**Exercise aim:**
Restate, exactly and only, the lines from the first through the line containing "return -0.75 *".

**Data extract:**
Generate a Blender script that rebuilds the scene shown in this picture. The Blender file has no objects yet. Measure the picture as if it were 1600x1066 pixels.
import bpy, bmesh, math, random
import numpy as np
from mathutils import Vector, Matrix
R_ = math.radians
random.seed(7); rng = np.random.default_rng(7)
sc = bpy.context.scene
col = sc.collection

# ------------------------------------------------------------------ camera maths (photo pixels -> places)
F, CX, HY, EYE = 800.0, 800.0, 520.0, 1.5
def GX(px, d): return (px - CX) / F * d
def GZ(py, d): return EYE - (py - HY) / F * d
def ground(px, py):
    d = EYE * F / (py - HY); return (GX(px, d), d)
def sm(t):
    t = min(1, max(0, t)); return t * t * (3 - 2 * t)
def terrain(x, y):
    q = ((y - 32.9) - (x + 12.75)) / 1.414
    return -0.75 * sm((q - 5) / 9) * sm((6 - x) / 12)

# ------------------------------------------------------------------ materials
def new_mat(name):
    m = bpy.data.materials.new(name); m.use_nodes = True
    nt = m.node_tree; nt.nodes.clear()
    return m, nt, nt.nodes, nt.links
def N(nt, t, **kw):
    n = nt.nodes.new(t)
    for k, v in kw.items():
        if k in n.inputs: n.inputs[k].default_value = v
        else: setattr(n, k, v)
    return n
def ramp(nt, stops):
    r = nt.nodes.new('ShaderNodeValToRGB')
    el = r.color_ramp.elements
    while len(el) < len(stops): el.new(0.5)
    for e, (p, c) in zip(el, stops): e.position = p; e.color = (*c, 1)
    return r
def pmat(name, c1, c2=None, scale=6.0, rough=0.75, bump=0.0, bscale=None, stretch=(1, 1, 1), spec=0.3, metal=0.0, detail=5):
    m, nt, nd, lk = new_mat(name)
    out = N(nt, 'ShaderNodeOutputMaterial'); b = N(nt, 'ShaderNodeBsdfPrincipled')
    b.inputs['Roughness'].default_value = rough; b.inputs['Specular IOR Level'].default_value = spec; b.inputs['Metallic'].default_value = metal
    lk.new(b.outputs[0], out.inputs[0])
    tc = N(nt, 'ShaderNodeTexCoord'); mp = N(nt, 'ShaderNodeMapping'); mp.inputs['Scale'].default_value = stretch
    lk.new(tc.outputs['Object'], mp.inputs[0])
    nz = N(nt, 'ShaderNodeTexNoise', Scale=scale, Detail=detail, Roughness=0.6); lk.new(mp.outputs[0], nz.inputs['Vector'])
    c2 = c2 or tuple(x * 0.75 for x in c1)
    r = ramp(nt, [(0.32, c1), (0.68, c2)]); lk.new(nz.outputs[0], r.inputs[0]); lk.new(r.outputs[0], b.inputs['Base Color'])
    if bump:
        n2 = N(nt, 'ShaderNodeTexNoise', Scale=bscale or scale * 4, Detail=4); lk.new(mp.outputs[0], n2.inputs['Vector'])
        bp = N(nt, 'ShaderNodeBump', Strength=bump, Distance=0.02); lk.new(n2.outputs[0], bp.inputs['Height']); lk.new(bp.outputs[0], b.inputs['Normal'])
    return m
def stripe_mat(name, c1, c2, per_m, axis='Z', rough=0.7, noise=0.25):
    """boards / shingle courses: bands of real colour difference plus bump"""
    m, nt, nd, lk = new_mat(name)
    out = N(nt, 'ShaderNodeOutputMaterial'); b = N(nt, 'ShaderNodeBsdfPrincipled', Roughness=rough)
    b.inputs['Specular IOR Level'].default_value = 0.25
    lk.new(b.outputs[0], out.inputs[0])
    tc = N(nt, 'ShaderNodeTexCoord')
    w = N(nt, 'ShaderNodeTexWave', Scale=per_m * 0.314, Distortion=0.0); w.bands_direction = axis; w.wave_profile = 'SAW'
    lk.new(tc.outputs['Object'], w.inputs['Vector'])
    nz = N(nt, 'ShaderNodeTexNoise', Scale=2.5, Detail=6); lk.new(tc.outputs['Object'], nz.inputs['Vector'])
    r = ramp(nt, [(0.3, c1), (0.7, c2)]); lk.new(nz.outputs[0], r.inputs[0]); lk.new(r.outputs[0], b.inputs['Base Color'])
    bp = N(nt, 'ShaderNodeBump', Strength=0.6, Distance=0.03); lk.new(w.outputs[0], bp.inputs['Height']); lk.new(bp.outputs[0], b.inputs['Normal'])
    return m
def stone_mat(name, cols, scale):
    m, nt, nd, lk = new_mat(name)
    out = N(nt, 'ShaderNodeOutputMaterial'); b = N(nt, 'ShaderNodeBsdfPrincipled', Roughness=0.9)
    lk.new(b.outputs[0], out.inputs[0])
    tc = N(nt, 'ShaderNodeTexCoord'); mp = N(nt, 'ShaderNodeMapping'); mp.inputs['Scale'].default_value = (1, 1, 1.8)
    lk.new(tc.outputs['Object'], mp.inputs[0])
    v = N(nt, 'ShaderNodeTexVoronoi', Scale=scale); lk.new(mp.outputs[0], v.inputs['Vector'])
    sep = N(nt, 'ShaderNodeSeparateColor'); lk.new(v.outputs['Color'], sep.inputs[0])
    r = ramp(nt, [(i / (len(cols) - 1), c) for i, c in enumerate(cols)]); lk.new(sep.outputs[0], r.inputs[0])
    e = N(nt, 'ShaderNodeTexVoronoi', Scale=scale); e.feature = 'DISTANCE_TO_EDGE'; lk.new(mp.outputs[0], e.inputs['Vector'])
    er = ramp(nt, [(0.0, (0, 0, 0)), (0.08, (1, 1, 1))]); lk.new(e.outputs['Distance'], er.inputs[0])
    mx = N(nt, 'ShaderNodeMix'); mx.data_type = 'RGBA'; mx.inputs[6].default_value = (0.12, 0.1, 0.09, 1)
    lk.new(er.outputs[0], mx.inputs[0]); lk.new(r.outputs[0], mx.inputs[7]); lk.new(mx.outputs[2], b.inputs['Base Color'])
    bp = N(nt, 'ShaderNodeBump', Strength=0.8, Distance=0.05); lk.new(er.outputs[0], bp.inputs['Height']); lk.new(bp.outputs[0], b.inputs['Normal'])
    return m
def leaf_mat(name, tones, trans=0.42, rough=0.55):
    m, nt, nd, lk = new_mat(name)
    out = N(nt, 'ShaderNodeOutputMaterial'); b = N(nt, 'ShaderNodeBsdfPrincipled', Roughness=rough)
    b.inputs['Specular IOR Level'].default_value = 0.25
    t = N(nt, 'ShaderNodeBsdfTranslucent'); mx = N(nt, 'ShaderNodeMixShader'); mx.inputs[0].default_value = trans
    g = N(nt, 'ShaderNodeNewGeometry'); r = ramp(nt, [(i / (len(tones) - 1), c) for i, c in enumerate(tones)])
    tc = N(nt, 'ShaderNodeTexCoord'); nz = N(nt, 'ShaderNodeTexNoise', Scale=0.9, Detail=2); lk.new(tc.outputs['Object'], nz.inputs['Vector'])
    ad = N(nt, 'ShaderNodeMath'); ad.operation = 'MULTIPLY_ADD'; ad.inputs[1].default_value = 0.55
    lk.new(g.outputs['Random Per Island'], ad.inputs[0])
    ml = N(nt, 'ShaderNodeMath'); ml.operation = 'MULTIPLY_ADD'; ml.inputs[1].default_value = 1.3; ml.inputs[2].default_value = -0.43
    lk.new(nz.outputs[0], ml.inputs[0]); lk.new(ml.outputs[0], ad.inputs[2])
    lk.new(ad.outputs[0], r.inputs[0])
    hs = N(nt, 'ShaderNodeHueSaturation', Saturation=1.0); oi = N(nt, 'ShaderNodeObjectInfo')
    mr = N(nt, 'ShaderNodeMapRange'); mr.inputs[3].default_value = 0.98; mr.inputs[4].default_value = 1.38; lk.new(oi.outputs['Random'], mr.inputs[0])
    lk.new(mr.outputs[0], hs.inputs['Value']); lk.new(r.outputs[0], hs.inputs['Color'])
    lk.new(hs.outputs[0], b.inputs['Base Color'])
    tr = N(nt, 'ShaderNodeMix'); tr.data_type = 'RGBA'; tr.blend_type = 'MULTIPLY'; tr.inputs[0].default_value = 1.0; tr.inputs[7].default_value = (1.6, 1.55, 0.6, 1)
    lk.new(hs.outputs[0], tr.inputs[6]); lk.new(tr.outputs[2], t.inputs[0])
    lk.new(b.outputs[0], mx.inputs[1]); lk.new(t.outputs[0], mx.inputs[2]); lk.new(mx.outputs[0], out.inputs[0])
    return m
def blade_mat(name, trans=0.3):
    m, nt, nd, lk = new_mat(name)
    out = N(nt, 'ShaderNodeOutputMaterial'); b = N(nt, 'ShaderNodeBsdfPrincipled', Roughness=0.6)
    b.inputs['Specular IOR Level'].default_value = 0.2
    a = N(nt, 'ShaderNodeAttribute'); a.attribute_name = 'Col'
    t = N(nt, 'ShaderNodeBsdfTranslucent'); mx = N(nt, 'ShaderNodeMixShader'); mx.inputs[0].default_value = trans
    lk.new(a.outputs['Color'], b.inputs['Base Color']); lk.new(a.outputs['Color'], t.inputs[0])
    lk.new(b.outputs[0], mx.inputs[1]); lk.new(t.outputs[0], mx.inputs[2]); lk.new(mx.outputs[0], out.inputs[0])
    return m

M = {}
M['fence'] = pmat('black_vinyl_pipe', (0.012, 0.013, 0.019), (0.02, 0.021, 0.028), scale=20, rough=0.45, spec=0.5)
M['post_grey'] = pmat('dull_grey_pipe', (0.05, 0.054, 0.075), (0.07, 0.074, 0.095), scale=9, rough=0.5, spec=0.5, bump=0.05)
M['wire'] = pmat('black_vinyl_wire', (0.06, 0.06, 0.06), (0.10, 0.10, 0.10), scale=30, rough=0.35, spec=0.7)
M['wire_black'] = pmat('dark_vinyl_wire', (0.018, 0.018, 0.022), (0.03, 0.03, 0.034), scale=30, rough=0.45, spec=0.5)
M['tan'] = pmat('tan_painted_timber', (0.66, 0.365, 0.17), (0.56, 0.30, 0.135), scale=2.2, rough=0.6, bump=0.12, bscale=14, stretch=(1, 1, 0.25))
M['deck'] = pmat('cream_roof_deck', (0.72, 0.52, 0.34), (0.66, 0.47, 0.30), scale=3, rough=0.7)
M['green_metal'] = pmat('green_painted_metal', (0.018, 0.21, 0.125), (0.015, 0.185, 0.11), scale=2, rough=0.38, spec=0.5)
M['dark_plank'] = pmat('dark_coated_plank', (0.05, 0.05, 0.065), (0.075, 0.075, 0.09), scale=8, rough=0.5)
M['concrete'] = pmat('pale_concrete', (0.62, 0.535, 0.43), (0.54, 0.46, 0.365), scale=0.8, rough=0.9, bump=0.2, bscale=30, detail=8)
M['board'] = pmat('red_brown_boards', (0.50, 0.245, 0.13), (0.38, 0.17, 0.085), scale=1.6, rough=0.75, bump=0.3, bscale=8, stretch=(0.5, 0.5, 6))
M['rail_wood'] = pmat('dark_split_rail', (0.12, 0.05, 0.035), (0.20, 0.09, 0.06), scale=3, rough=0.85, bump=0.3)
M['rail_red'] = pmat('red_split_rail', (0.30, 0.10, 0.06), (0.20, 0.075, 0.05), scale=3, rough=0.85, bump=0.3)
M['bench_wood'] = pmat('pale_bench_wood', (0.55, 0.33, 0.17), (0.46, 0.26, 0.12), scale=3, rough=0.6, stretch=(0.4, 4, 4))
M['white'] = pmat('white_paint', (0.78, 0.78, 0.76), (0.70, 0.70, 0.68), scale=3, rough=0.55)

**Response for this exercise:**
Generate a Blender script that rebuilds the scene shown in this picture. The Blender file has no objects yet. Measure the picture as if it were 1600x1066 pixels.
import bpy, bmesh, math, random
import numpy as np
from mathutils import Vector, Matrix
R_ = math.radians
random.seed(7); rng = np.random.default_rng(7)
sc = bpy.context.scene
col = sc.collection

# ------------------------------------------------------------------ camera maths (photo pixels -> places)
F, CX, HY, EYE = 800.0, 800.0, 520.0, 1.5
def GX(px, d): return (px - CX) / F * d
def GZ(py, d): return EYE - (py - HY) / F * d
def ground(px, py):
    d = EYE * F / (py - HY); return (GX(px, d), d)
def sm(t):
    t = min(1, max(0, t)); return t * t * (3 - 2 * t)
def terrain(x, y):
    q = ((y - 32.9) - (x + 12.75)) / 1.414
    return -0.75 * sm((q - 5) / 9) * sm((6 - x) / 12)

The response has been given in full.